[R] Linear relative rate / excess relative risk models

David Winsemius dwinsemius at comcast.net
Thu Jan 9 04:32:53 CET 2014


On Jan 8, 2014, at 3:22 PM, Wollschlaeger, Daniel wrote:

> If I understand you correctly, that is exactly the approach taken by  
> Atkinson & Therneau: They get the baseline rates from published rate  
> tables from the general population, multiply them by the appropriate  
> person-time from their data to get expected counts, and use this as  
> offset.
>
> Unfortunately, I won't have comparable baseline rate tables. And  
> while I could fit a separate model only to the unexposed group for  
> expected counts, I'd prefer to fit both factors (lambda0 and 1+ERR)  
> simultaneously - as it is typically done in the existing literature.

If you would describe your data situation more completely (ideally  
with a reproducible example) you might get a better answer. It's also  
considered polite on this mailing list to include the email chain, so  
appending original question:

-- 
David

>
> Best, Daniel
>
> ________________________________________
> Von: David Winsemius [dwinsemius at comcast.net]
> Gesendet: Mittwoch, 8. Januar 2014 19:06
> An: Wollschlaeger, Daniel
> Cc: r-help at r-project.org
> Betreff: Re: [R] Linear relative rate / excess relative risk models
>
> I would fit a Poisson model to the dose-response data with offsets  
> for the baseline expecteds.

David Winsemius, MD
Alameda, CA, USA

============================
My question is how I can fit linear relative rate models (= excess  
relative risk models, ERR) using R. In radiation epidemiology, ERR  
models are used to analyze dose-response relationships for event rate  
data and have the following form [1]:

lambda = lambda0(z, alpha) * (1 + ERR(x, beta))

* lambda is the event rate
* lambda0 is the baseline rate function for non-exposed persons and  
depends on covariates z with parameters alpha
* ERR is the excess relative risk function for exposed persons and  
depends on covariates x (among them dose) with parameters beta
* lambda/lambda0 = 1 + ERR is the relative rate function

Often, the covariates z are a subset of the covariates x (like sex and  
age). lambda is assumed to be log-linear in lambda0, and ERR typically  
has a linear (or lin-quadratic) dose term as well as a log-linear  
modifying term with other covariates:

lambda0 = exp(alpha0 + alpha1*z1 + alpha2*z2 + ...)
ERR = beta0*dose * exp(beta1*x1 + beta2*x2 + ...)

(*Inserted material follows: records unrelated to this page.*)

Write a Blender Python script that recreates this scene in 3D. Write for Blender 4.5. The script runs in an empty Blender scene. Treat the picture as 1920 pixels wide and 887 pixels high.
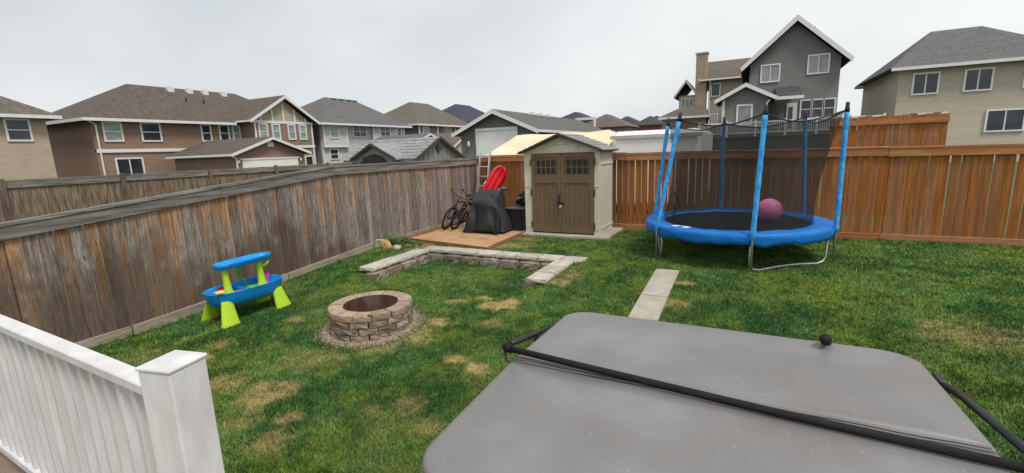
import bpy, math, random
import numpy as np
from mathutils import Vector, Matrix

R = math.radians
rnd = random.Random(11)
sc = bpy.context.scene
COL = sc.collection

# ------------------------------------------------------------------ camera
cd = bpy.data.cameras.new('camera'); cam = bpy.data.objects.new('camera', cd); COL.objects.link(cam)
cd.sensor_fit = 'HORIZONTAL'; cd.sensor_width = 36.0; cd.lens = 36.0 * 867.0 / 1920.0
cd.clip_start = 0.05; cd.clip_end = 3000
PITCH, ROLL, YAW = R(10.6), R(2.06), R(27.0)
fw = Vector((0, math.cos(PITCH), -math.sin(PITCH))); r0 = Vector((1, 0, 0)); u0 = r0.cross(fw)
rt = r0 * math.cos(ROLL) - u0 * math.sin(ROLL); up = r0 * math.sin(ROLL) + u0 * math.cos(ROLL)
m3 = Matrix((rt, up, -fw)).transposed()
cam.matrix_world = Matrix.Translation((0, 0, 2.25)) @ (Matrix.Rotation(YAW, 3, 'Z') @ m3).to_4x4()
sc.camera = cam

# ------------------------------------------------------------------ sky, sun, exposure
SUN_EL, SUN_AZ = R(58), R(118)          # azimuth clockwise from +Y
w = bpy.data.worlds.new('World'); sc.world = w; w.use_nodes = True
wn, wl = w.node_tree.nodes, w.node_tree.links
for n in list(wn): wn.remove(n)
out = wn.new('ShaderNodeOutputWorld'); bg = wn.new('ShaderNodeBackground')
sky = wn.new('ShaderNodeTexSky'); sky.sky_type = 'NISHITA'; sky.sun_disc = False
sky.sun_elevation = SUN_EL; sky.sun_rotation = SUN_AZ; sky.dust_density = 4.0
tc = wn.new('ShaderNodeTexCoord'); mp = wn.new('ShaderNodeMapping'); mp.inputs['Scale'].default_value = (1, 1, 2.2)
cn = wn.new('ShaderNodeTexNoise'); cn.inputs['Scale'].default_value = 1.3; cn.inputs['Detail'].default_value = 4
cr = wn.new('ShaderNodeValToRGB')
cr.color_ramp.elements[0].position = 0.3; cr.color_ramp.elements[0].color = (4.1, 4.4, 4.6, 1)
cr.color_ramp.elements[1].position = 0.72; cr.color_ramp.elements[1].color = (6.5, 6.6, 6.55, 1)
mx = wn.new('ShaderNodeMixRGB'); mx.inputs[0].default_value = 0.93
wl.new(tc.outputs['Generated'], mp.inputs[0]); wl.new(mp.outputs[0], cn.inputs['Vector'])
wl.new(cn.outputs['Fac'], cr.inputs[0]); wl.new(sky.outputs[0], mx.inputs[1]); wl.new(cr.outputs[0], mx.inputs[2])
wl.new(mx.outputs[0], bg.inputs['Color']); bg.inputs['Strength'].default_value = 0.1
wl.new(bg.outputs[0], out.inputs[0])
sd = bpy.data.lights.new('sun', 'SUN'); sun = bpy.data.objects.new('sun', sd); COL.objects.link(sun)
sd.energy = 1.5; sd.angle = R(14); sd.color = (1.0, 0.96, 0.9)
sdir = Vector((math.sin(SUN_AZ) * math.cos(SUN_EL), math.cos(SUN_AZ) * math.cos(SUN_EL), math.sin(SUN_EL)))
sun.rotation_euler = sdir.to_track_quat('Z', 'Y').to_euler(); sun.location = (0, 0, 30)
vs = sc.view_settings
sc.display_settings.display_device = 'sRGB'
vs.view_transform = 'Standard'; vs.look = 'None'; vs.gamma = 1.0; vs.use_curve_mapping = False; vs.exposure = 0.6
sc.render.engine = 'CYCLES'
sc.cycles.use_denoising = True
sc.cycles.transparent_max_bounces = 16; sc.cycles.max_bounces = 6
sc.render.film_transparent = False

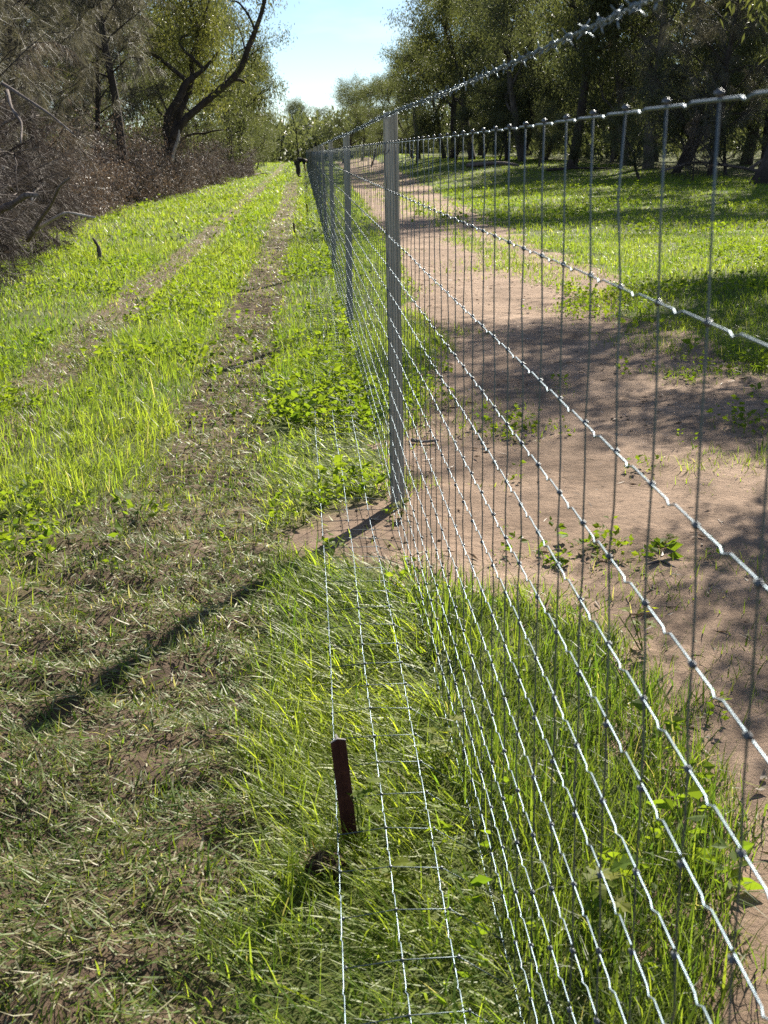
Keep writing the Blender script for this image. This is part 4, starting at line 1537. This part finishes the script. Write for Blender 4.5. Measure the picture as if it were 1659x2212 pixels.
r = np.random.default_rng(901)
p = spot(700, 1905)
e = empty('soil_clod', (p[0], p[1], float(ground_z(p[0], p[1]))))
tag(e, 'dug-up dark clod with grass roots beside the leaning steel picket', 'soil clod')
m = MB()
v, f = lump(r, 0.042, 0.75, 3)
m.add(v + [0, 0, 0.022], f)
for q in range(9):
    v, f = lump(r, r.uniform(.008, .02), 0.7)
    m.add(v + [r.normal(0, .04), r.normal(0, .03), 0.01], f)
m.build('soil', M['clod'], e)
m = MB()
n = 90
a = rng.random(n) * 6.28
m.add(*blades(np.stack([rng.normal(0, .022, n), rng.normal(0, .018, n), 0.035 + rng.random(n) * 0.02], -1), a, pick(.3, 1.5, n), pick(0, .9, n), pick(.02, .06, n), np.full(n, .0022),
              lerp((0.16, 0.10, 0.05), (0.26, 0.20, 0.10), rng.random(n)), 3))
m.build('roots', M['crushed'], e)['kind'] = 'stuff'

# crumbs of soil on track and ruts
cm = MB()
protos = [lump(r, 1.0, 0.6, 1) for _ in range(5)]
for (xa, xb, ya, yb, n, smin, smax) in ((0.4, 3.6, 1.7, 9, 5200, .003, .012), (-0.85, -0.15, 1.6, 14, 1500, .004, .014), (-2.1, -0.8, 3, 6, 500, .004, .013), (-0.1, .4, 4.3, 5.7, 260, .003, .010), (.5, 3.6, 9, 22, 1200, .006, .014)):
    X, Y = pick(xa, xb, n), pick(ya, yb, n)
    ok = lushness(X, Y) < 0.4
    ok &= rng.random(n) < smooth(-0.5, 0.4, fbm(X, Y, .5, 121, 2))
    X, Y = X[ok], Y[ok]
    Z = ground_z(X, Y)
    for i in range(len(X)):
        v, f = protos[i % 5]
        s = smin + (smax - smin) * rng.random() ** 2.5
        cm.add(v * s + [X[i], Y[i], Z[i] + s * 0.5], f)
o = cm.build('soil_crumbs', M['rut'])
tag(o, 'small crumbs of earth scattered on the track and ruts', 'soil crumbs', kind='stuff')

# twigs, bark and leaf litter
lm = MB()
n = 6000
X, Y = pick(0.4, 4.5, n), pick(1.7, 20, n)
ok = (road_mask(X, Y) > -0.1) & (rng.random(n) < 0.15 + 0.85 * smooth(-0.1, 0.5, fbm(X, Y, 0.7, 131, 2)))
X, Y = X[ok], Y[ok]
n = len(X)
t = rng.random(n)
col = lerp((0.06, 0.045, 0.035), (0.22, 0.17, 0.13), t)
a = rng.random(n) * 6.28
Z = ground_z(X, Y) + 0.016
lm.add(*leaf_cards(np.stack([X, Y, Z], -1), np.stack([np.cos(a), np.sin(a), rng.normal(0, .1, n)], -1), pick(.02, .085, n), pick(.004, .014, n), col))
n = 1500
X, Y = pick(0.4, 4.5, n), pick(1.7, 14, n)
ok = (road_mask(X, Y) > 0.0)
X, Y = X[ok], Y[ok]
n = len(X)
a = rng.random(n) * 6.28
col = lerp((0.035, 0.028, 0.024), (0.10, 0.08, 0.065), rng.random(n))
lm.add(*needle_cards(np.stack([X, Y, ground_z(X, Y) + .015], -1), np.stack([np.cos(a), np.sin(a), rng.normal(0, .06, n)], -1), pick(.03, .11, n), np.full(n, .0032), col))
o = lm.build('leaf_litter', M['dead_leaf'])
tag(o, 'brown twigs and leaf scraps littering the sandy track', 'leaf litter', kind='stuff')


def stick(pts, rad, label, mat='dead_wood', cat='stick', group='loose sticks on the ground', name='stick', sides=7, forks=()):
    P = np.array(pts, float)
    base = P[0].copy()
    base[2] = P[:, 2].min()
    n = len(P)
    t = np.linspace(0, n - 1, (n - 1) * 4 + 1)
    Q = np.stack([np.interp(t, np.arange(n), P[:, k]) for k in range(3)], -1)
    Q[1:-1] = (Q[:-2] + 2 * Q[1:-1] + Q[2:]) / 4
    m = MB()
    m.tube(Q - base, np.interp(t, [0, n - 1], rad) * (1 + 0.12 * np.sin(t * 5)), sides)
    for (i, d, L) in forks:
        q, _ = wander(np.random.default_rng(i + n), Q[i] - base, d, L, 5, .15)
        m.tube(q, np.linspace(rad[1] * 1.2, rad[1] * 0.4, 6), 5)
    o = m.build(name, M[mat], loc=tuple(base), smooth_shade=True)
    return tag(o, label, cat, group)


def on_ground(px, py, up=0.01):
    p = spot(px, py)
    return np.array([p[0], p[1], float(ground_z(p[0], p[1])) + up])


stick([on_ground(888, 958, .02), on_ground(915, 960, .022), on_ground(947, 957, .03)], (.010, .006), 'thin dark stick on the sandy track behind the nearest post')
stick([on_ground(1395, 1215), on_ground(1430, 1208, .02), on_ground(1462, 1228, .015)], (.006, .003), 'short twig beside the small flat weed on the sandy track')
stick([on_ground(500, 792, .015), on_ground(540, 784, .02), on_ground(580, 770, .02)], (.016, .008), 'dark stick lying across the tyre prints in the near rut')
b = on_ground(212, 566, -.05)
stick([b, b + [0.03, 0, .14], b + [0.02, 0, .28], b + [-.05, 0, .40]], (.045, .016), 'curved dark stump sticking up out of the grass by the nearest heap', 'dead_wood', 'stump', name='stump')
b = on_ground(386, 486, -.02)
stick([b, b + [-.06, 0, .08], b + [-.14, .05, .17]], (.02, .008), 'little black snag poking up in the grass beyond the left rut', 'dark_bark')
b = on_ground(470, 560, -.02)
stick([b, b + [.08, 0, .12], b + [.19, 0, .20]], (.010, .004), 'thin black twig upright among weeds between the ruts', 'dark_bark')
b = on_ground(520, 379, .1)
stick([b, b + [.35, .3, .22], b + [.7, .6, .42]], (.11, .09), 'short pale log end resting on the far brush heap', 'pale_wood', 'log', name='log')
stick([on_ground(545, 380, .05), on_ground(565, 376, .06), on_ground(580, 377, .04)], (.06, .03), 'dark branch lying in front of the pale log end')
stick([on_ground(1180, 372, .1), on_ground(1240, 371, .15), on_ground(1320, 369, .1)], (.07, .03), 'dark fallen branch on the grass under the straight tall gum', 'dark_bark')
stick([on_ground(1425, 383, .2), on_ground(1500, 376, .5), on_ground(1600, 380, .3), on_ground(1680, 388, .15)], (.04, .07), 'grey fallen branch in front of the thick trunk at the right edge', 'dead_wood', forks=((6, (-.4, -.3, .5), 1.2), (9, (.2, -.5, .4), 1.0)))
stick([on_ground(1010, 362, .1), on_ground(1080, 361, .2), on_ground(1120, 362, .1)], (.12, .06), 'fallen branch below the curving fork gum', 'dead_wood')
a0 = at(90, 520, 15.6)
for (pts, rad, lab, mt) in (([(60, 505), (120, 470), (145, 458), (205, 470)], (.030, .010), 'pale bare branch lying over the front of the nearest heap', 'pale_wood'),
                            ([(60, 520), (90, 470), (112, 440), (128, 402), (150, 385)], (.030, .012), 'dark crooked branch rising out of the nearest heap', 'dead_wood'),
                            ([(-20, 470), (5, 450), (30, 440), (58, 420), (80, 422)], (.055, .025), 'thick grey root end at the left edge of the nearest heap', 'dead_wood'),
                            ([(5, 180), (60, 215), (110, 248), (160, 290)], (.022, .008), 'long bare twig arching over the nearest heap', 'dead_wood'),
                            ([(15, 195), (25, 235), (48, 265), (45, 310)], (.022, .010), 'bent twig hanging down at the left edge above the heap', 'dead_wood')):
    P = [at(x, y, 16.2 - 0.5 * k) for k, (x, y) in enumerate(pts)]
    stick(P, rad, lab, mt, 'branch', 'bare branches of the nearest heap', 'bare_branch')

# fallen gum leaves big enough to pick out, bottom right
for px, py, rz, lab in ((1622, 1722, .3, 'pale dead leaf on the sand at the right edge, lower one'), (1648, 1703, 1.2, 'whitish curled leaf at the right edge, upper one'),
                        (1478, 900, .2, 'brown leaf on the shaded sand far right'), (800, 1130, .6, 'grey leaf on the bare soil left of the nearest post')):
    p = on_ground(px, py, .018)
    v, f = lobed_leaf(.07, .0, .0)
    t = np.linspace(0, 1, 7)
    w = .008 * np.sin(np.pi * t) + .0006
    L = .05 if py > 1000 else .12
    vv = np.concatenate([np.column_stack([t * L, w, .012 * (t - .5) ** 2 * 4]), np.column_stack([t * L, -w, .012 * (t - .5) ** 2 * 4 + .002])])
    i = np.arange(6)
    m = MB()
    m.add(rot(vv, rz, 0), np.stack([i, i + 1, i + 8, i + 7], -1), (0.26, 0.21, 0.16) if py > 1000 else (.2, .13, .09))
    tag(m.build('fallen_leaf', M['dead_leaf'], loc=tuple(p)), lab, 'leaf', 'fallen leaves')

# ------------------------------------------------------------------ the person bending down by the far fence
pp = spot(646, 383)
person = empty('person', (pp[0], pp[1], float(ground_z(pp[0], pp[1])) + 0.06), 0.25)
tag(person, 'person in dark shirt and dark trousers bending down towards the foot of the fence', 'person')


def skinned(name, verts, edges, radii, mat, parent, root=0, levels=2):
    me = bpy.data.meshes.new(name)
    me.from_pydata([tuple(v) for v in verts], edges, [])
    o = link(name, me, parent)
    sk = o.modifiers.new('skin', 'SKIN')
    sk.use_smooth_shade = True
    lay = me.skin_vertices[0].data if me.skin_vertices else None
    if lay is None:
        bpy.context.view_layer.objects.active = o
        bpy.ops.mesh.customdata_skin_add()
        lay = me.skin_vertices[0].data
    for i, rr in enumerate(radii):
        lay[i].radius = (rr, rr) if not isinstance(rr, tuple) else rr
        lay[i].use_root = (i == root)
    ss = o.modifiers.new('subdivision', 'SUBSURF')
    ss.levels = ss.render_levels = levels
    me.materials.append(mat)
    return o


# faces +X (the fence); hips over the heels, back level, arms hanging
J = dict(pelvis=(-.10, 0, .92), waist=(.06, 0, 1.00), chest=(.28, 0, 1.04), neck=(.43, 0, 1.01), headb=(.50, 0, .96), headt=(.60, 0, .86))
V, Ed, Rr = [], [], []
idx = {}


def jv(name, co, rad, prev=None):
    idx[name] = len(V)
    V.append(co)
    Rr.append(rad)
    if prev is not None:
        Ed.append((idx[prev], idx[name]))


jv('pelvis', J['pelvis'], .13)
jv('waist', J['waist'], .125, 'pelvis')
jv('chest', J['chest'], .145, 'waist')
jv('neck', J['neck'], .06, 'chest')
jv('headb', J['headb'], .085, 'neck')
jv('headm', (.56, 0, .90), .098, 'headb')
jv('headt', (.61, 0, .84), .065, 'headm')
for s, nm in ((1, 'l'), (-1, 'r')):
    st = 0.06 * s
    jv('hip' + nm, (-.10, .09 * s, .86), .095, 'pelvis')
    jv('knee' + nm, (-.03 + st, .11 * s, .48), .062, 'hip' + nm)
    jv('ankle' + nm, (-.04 + st, .12 * s, .09), .042, 'knee' + nm)
    jv('foot' + nm, (.02 + st, .12 * s, .05), .042, 'ankle' + nm)
    jv('toe' + nm, (.15 + st, .13 * s, .035), .032, 'foot' + nm)
    jv('shoulder' + nm, (.34, .17 * s, 1.0), .065, 'chest')
    jv('elbow' + nm, (.36 + st, .20 * s, .73), .045, 'shoulder' + nm)
    jv('wrist' + nm, (.40 + st, .16 * s, .50), .030, 'elbow' + nm)
    jv('palm' + nm, (.415 + st, .155 * s, .43), .034, 'wrist' + nm)
    for k in range(4):
        off = (k - 1.5) * .019
        a = (.42 + st + off, .155 * s, .385)
        jv('f%d%s' % (k, nm), a, .009, 'palm' + nm)
        jv('g%d%s' % (k, nm), (a[0] + .008, a[1] - .012 * s, a[2] - .04 + abs(off) * .4), .008, 'f%d%s' % (k, nm))
    jv('t0' + nm, (.45 + st, .13 * s, .44), .011, 'palm' + nm)
    jv('t1' + nm, (.47 + st, .12 * s, .405), .009, 't0' + nm)
body = skinned('body', V, Ed, Rr, M['skin'], person, 0, 2)
# clothing grown on the same skeleton, a little fuller
names = ['pelvis', 'waist', 'chest', 'shoulderl', 'elbowl', 'shoulderr', 'elbowr']
cv = [np.array(V[idx[n]]) for n in names]
cv[0] = cv[0] + np.array([.02, 0, .03])
skinned('shirt', cv, [(0, 1), (1, 2), (2, 3), (3, 4), (2, 5), (5, 6)], [.175, .205, .215, .115, .085, .115, .085], M['shirt'], person, 0, 2)
names = ['pelvis', 'hipl', 'kneel', 'anklel', 'hipr', 'kneer', 'ankler']
cv = [np.array(V[idx[n]]) for n in names]
skinned('trousers', cv, [(0, 1), (1, 2), (2, 3), (0, 4), (4, 5), (5, 6)], [.165, .160, .130, .110, .160, .130, .110], M['trousers'], person, 0, 2)
for nm in 'lr':
    cv = [np.array(V[idx[n + nm]]) for n in ('ankle', 'foot', 'toe')]
    skinned('boot', cv, [(0, 1), (1, 2)], [.075, .070, .055], M['boots'], person, 0, 2)
cv = [np.array((.515, 0, .975)), np.array((.585, 0, .915)), np.array((.635, 0, .85))]
skinned('cap', cv, [(0, 1), (1, 2)], [.105, .125, .095], M['shirt'], person, 0, 2)
m = MB()
for s in (1, -1):
    v, f = lump(np.random.default_rng(3), .020, .6, 1)
    m.add(v + [.55, .098 * s, .885], f)
v, f = lump(np.random.default_rng(4), .018, .8, 1)
m.add(v + [.545, 0, .80], f)
m.build('ears_and_nose', M['skin'], person, smooth_shade=True)['kind'] = 'stuff'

The data is often grouped in form of life tables with the observed  
event counts and person-years (pyr) for each cell that results from  
categorizing and cross-classifying the covariates. The counts are  
assumed to have a Poisson-distribution with mean mu = lambda*pyr, and  
the usual Poisson-likelihood is used. The interest is less in lambda0,  
but in inference on the dose coefficient beta0 and on the modifier  
coefficients beta.

In the literature, the specialized Epicure program is almost  
exclusively used. Last year, a similar question on R-sig-Epi [2] did  
not lead to a successful solution (I contacted the author). Atkinson &  
Therneau in [3] discuss excess risk models but get lambda0 separately  
from external data instead of fitting lambda0 as a log-linear term.  
Some R packages sound promising to me (eg., gnm, timereg) but I  
currently don't see how to correctly specify the model.

Any help on how to approach ERR models in R is highly appreciated!